A estos cuatro aspectos enunciados en el escrito de 1916, es posible agregar otros tres más como lo son el concepto de traducción, el lenguaje del arte y la simbólica del lenguaje. Estos siete elementos o enunciados, permiten transitar por la teoría del lenguaje en particular y la teoría filosófica en general. En cada uno de estos temas prevalece una clara conexión con ideas expuestas en textos de diferentes periodos del pensamiento benjaminiano. Todo ello, visto con perspectiva, configura una especie de constelación cuyo centro neurálgico gira en torno al tema del lenguaje. Los dos últimos temas, esto es, los concernientes al lenguaje del arte y la simbólica del lenguaje, dan pie a un desarrollo ulterior más extenso en la medida que aparecen como elementos fundamentales de la teoría romántica de la obra de arte literaria y del concepto de crítica inherente a los románticos. Ambos aspectos son analizados y desarrollados extensamente en la tesis doctoral de Benjamin denominada El concepto de critica de arte en el Romanticismo alemán.

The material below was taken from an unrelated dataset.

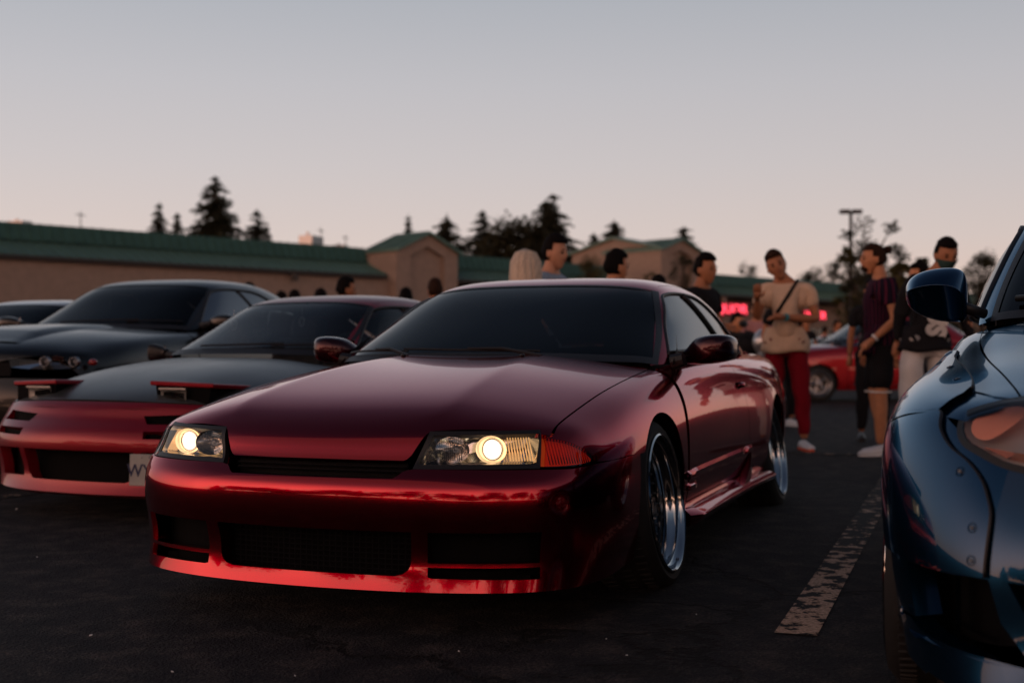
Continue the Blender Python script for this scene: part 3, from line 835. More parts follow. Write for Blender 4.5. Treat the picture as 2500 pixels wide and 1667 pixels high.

Jacques Derrida plantea la noción de tercera lengua a partir del análisis de una carta de Gershom Scholem dirigida a Franz Rosensweig en 1926. En la carta Scholem expone su preocupación respecto al uso del hebreo, la lengua sagrada de las escrituras, como lengua secular. El conflicto no es otro que la “actualización de la lengua hebraica” (Historia de una amistad, 17). Ante tal cuestión el lenguaje de la teoría puede verse como una especie de lenguaje que toma cierta perspectiva al diferenciar entre lenguaje sagrado y secular, como si se tratara de una tercera lengua, un elemento cuya intención no es otra que presentarse como elemento diferenciador y metalingüístico, y por tanto, como supuesto teórico: “La expresión tercera lengua nombraría más bien un elemento diferenciado y díferenciador, un medio que no sería stricto sensu lingüístico sino el medio de una experiencia de la lengua que, no siendo ni sagrada ni profana, permite el pasaje de la una a la otra —y decir la una y la otra, traducir la una en la otra, nombrar de la una a la otra” (Derrida, Los ojos de la lengua, 32).